═════ DATA SEGMENT
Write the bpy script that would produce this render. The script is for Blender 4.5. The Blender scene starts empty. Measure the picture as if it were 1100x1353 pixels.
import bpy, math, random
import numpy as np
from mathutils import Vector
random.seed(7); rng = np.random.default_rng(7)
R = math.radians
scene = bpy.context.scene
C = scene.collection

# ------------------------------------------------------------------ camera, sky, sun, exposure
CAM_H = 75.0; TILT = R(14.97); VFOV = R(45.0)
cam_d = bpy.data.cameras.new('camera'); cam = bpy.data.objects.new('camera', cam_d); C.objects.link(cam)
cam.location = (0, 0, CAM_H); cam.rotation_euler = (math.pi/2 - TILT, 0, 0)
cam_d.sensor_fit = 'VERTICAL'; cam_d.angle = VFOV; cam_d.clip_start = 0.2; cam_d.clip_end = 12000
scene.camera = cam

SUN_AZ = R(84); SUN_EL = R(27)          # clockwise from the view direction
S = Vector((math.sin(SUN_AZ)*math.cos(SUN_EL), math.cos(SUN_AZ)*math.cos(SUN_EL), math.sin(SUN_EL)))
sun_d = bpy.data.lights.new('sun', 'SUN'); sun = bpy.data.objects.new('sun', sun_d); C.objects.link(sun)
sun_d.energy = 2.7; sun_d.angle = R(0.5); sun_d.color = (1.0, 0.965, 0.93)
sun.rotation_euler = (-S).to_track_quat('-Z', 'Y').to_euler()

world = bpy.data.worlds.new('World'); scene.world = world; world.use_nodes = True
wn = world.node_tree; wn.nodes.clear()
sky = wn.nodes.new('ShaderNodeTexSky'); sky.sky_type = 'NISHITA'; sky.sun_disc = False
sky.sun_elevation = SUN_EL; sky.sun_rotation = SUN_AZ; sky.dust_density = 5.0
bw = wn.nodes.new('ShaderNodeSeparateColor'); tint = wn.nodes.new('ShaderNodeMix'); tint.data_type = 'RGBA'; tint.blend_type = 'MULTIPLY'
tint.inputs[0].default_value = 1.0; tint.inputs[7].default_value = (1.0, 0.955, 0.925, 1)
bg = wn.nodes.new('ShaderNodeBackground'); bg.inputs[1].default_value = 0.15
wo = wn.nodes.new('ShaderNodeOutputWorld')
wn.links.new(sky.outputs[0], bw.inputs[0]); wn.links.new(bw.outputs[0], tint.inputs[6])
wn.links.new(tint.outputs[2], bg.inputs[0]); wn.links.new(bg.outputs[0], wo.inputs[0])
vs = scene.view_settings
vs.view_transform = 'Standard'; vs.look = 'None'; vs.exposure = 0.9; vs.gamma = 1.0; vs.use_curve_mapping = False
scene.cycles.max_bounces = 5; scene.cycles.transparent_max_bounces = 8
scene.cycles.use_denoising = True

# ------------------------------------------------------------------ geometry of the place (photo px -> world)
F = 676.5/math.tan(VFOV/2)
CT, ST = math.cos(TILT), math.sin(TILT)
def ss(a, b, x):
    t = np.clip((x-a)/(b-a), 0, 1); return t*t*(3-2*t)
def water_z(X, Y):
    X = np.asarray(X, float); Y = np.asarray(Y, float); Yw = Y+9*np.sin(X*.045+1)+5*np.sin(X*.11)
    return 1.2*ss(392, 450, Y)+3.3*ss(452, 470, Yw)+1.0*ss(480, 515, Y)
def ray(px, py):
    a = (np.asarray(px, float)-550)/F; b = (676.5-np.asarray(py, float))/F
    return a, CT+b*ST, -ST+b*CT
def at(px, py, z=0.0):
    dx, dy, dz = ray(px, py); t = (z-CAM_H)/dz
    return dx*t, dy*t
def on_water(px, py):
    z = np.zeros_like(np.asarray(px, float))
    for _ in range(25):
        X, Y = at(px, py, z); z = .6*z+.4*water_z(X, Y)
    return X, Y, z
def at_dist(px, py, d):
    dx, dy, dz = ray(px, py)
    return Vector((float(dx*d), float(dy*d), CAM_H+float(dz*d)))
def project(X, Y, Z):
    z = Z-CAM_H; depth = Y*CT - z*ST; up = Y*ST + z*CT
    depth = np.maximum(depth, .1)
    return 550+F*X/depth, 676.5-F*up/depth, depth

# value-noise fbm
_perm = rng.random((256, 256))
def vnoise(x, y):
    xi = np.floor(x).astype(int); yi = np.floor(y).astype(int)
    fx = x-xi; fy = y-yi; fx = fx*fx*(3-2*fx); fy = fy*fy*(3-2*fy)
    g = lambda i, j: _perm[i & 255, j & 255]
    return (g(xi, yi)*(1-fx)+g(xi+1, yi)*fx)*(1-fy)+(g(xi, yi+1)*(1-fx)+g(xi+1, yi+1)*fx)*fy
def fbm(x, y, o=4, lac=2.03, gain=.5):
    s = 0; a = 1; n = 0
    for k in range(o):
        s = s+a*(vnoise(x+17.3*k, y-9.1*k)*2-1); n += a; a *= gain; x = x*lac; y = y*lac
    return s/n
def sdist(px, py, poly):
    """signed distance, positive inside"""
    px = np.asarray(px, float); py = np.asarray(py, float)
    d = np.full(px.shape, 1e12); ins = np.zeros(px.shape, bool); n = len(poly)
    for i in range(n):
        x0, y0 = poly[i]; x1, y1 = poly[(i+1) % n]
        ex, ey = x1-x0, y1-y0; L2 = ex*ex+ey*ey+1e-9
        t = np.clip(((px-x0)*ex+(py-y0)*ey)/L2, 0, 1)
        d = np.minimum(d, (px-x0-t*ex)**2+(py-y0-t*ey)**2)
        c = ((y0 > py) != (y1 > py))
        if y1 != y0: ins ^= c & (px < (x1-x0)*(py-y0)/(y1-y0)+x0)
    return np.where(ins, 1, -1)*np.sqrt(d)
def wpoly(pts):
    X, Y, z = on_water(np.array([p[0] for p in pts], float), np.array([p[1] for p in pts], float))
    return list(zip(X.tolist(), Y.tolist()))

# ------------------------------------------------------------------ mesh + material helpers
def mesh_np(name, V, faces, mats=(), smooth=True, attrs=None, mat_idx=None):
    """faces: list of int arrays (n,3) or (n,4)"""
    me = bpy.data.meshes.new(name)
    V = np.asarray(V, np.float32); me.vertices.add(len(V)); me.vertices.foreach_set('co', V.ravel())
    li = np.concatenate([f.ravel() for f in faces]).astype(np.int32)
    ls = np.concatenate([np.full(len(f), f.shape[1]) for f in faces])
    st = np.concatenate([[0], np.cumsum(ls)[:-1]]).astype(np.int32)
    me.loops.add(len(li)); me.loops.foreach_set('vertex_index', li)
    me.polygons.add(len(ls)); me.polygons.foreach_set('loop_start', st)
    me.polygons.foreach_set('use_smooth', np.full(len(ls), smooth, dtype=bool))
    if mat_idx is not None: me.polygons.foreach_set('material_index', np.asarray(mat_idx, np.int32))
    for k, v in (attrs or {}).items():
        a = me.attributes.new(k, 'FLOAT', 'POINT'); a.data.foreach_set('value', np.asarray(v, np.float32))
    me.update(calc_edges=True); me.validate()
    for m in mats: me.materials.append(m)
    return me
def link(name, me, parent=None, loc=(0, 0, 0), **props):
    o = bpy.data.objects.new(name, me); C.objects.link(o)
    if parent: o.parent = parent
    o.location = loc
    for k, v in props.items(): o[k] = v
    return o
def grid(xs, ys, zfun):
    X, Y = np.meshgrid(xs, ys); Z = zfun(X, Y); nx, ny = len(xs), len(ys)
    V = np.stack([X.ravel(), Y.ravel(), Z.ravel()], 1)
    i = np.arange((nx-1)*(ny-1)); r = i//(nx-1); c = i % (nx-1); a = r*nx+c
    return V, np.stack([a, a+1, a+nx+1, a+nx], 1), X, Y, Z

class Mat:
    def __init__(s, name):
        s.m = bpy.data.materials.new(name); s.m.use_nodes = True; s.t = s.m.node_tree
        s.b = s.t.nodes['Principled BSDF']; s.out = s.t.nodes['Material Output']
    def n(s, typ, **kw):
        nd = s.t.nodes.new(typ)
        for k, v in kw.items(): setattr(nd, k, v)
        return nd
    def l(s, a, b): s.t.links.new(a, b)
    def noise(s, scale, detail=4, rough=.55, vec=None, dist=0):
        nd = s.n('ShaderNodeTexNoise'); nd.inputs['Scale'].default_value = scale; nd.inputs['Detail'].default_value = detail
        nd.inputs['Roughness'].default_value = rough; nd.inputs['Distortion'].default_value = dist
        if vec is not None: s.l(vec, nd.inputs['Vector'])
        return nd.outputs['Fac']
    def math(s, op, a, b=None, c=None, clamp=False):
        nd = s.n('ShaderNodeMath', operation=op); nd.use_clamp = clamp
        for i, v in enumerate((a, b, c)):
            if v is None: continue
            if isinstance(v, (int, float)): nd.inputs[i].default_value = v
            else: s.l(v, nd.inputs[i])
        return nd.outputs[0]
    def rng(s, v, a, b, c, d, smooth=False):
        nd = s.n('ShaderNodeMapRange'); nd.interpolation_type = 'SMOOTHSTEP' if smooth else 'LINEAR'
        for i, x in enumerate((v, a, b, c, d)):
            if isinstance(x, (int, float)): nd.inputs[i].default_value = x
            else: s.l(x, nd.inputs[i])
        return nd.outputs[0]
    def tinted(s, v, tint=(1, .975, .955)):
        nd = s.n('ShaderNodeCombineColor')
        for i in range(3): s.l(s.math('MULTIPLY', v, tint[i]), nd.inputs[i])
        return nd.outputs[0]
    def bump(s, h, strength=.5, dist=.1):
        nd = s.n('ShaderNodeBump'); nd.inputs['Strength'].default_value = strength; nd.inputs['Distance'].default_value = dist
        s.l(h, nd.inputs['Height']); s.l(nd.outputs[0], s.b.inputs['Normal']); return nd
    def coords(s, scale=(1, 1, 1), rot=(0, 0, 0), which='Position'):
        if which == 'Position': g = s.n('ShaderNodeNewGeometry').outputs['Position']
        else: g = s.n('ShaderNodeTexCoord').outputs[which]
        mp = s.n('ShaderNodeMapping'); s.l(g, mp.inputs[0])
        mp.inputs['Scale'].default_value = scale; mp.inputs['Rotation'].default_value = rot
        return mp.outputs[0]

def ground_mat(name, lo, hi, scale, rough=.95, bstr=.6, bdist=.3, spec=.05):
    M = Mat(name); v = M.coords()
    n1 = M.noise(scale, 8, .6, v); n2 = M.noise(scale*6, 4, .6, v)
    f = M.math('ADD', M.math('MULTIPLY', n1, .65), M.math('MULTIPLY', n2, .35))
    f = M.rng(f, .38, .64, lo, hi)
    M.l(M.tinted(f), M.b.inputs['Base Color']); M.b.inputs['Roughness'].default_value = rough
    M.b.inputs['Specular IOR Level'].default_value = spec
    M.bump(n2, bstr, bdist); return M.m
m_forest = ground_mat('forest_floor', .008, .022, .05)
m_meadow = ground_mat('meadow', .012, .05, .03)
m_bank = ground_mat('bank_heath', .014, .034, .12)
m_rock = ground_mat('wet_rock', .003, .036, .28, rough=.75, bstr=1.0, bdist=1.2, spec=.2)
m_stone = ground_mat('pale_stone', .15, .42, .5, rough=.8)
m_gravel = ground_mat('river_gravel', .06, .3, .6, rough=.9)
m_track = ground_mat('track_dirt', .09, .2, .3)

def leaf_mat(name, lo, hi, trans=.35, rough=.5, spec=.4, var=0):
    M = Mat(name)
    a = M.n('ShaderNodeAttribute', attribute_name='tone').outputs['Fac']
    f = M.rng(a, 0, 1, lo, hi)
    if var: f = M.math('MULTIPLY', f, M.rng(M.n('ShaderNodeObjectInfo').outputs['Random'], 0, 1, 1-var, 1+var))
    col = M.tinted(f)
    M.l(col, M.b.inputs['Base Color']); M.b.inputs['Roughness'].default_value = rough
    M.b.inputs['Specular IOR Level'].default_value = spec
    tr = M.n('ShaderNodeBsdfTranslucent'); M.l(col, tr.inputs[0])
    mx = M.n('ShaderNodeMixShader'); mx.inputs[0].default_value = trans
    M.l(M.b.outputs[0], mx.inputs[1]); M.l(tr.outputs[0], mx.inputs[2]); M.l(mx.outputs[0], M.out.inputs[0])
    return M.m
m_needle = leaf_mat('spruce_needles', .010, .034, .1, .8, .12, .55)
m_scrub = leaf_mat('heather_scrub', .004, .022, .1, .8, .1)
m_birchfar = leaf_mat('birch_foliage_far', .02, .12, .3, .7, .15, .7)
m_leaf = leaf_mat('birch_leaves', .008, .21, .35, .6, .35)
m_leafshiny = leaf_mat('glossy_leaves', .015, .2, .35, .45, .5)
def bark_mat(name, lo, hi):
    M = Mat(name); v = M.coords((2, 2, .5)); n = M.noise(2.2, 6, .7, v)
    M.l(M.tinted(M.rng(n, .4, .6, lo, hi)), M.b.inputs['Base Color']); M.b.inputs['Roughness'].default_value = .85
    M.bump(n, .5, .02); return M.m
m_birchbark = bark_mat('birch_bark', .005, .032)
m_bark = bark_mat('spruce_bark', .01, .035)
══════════
PROBLEM TO WORK ON » Print, please, the lines above from the very first through the one that holds "scene.camera = cam", both included, word for word and with nothing else.

SOLUTION FOR THIS PROBLEM »
Write the bpy script that would produce this render. The script is for Blender 4.5. The Blender scene starts empty. Measure the picture as if it were 1100x1353 pixels.
import bpy, math, random
import numpy as np
from mathutils import Vector
random.seed(7); rng = np.random.default_rng(7)
R = math.radians
scene = bpy.context.scene
C = scene.collection

# ------------------------------------------------------------------ camera, sky, sun, exposure
CAM_H = 75.0; TILT = R(14.97); VFOV = R(45.0)
cam_d = bpy.data.cameras.new('camera'); cam = bpy.data.objects.new('camera', cam_d); C.objects.link(cam)
cam.location = (0, 0, CAM_H); cam.rotation_euler = (math.pi/2 - TILT, 0, 0)
cam_d.sensor_fit = 'VERTICAL'; cam_d.angle = VFOV; cam_d.clip_start = 0.2; cam_d.clip_end = 12000
scene.camera = cam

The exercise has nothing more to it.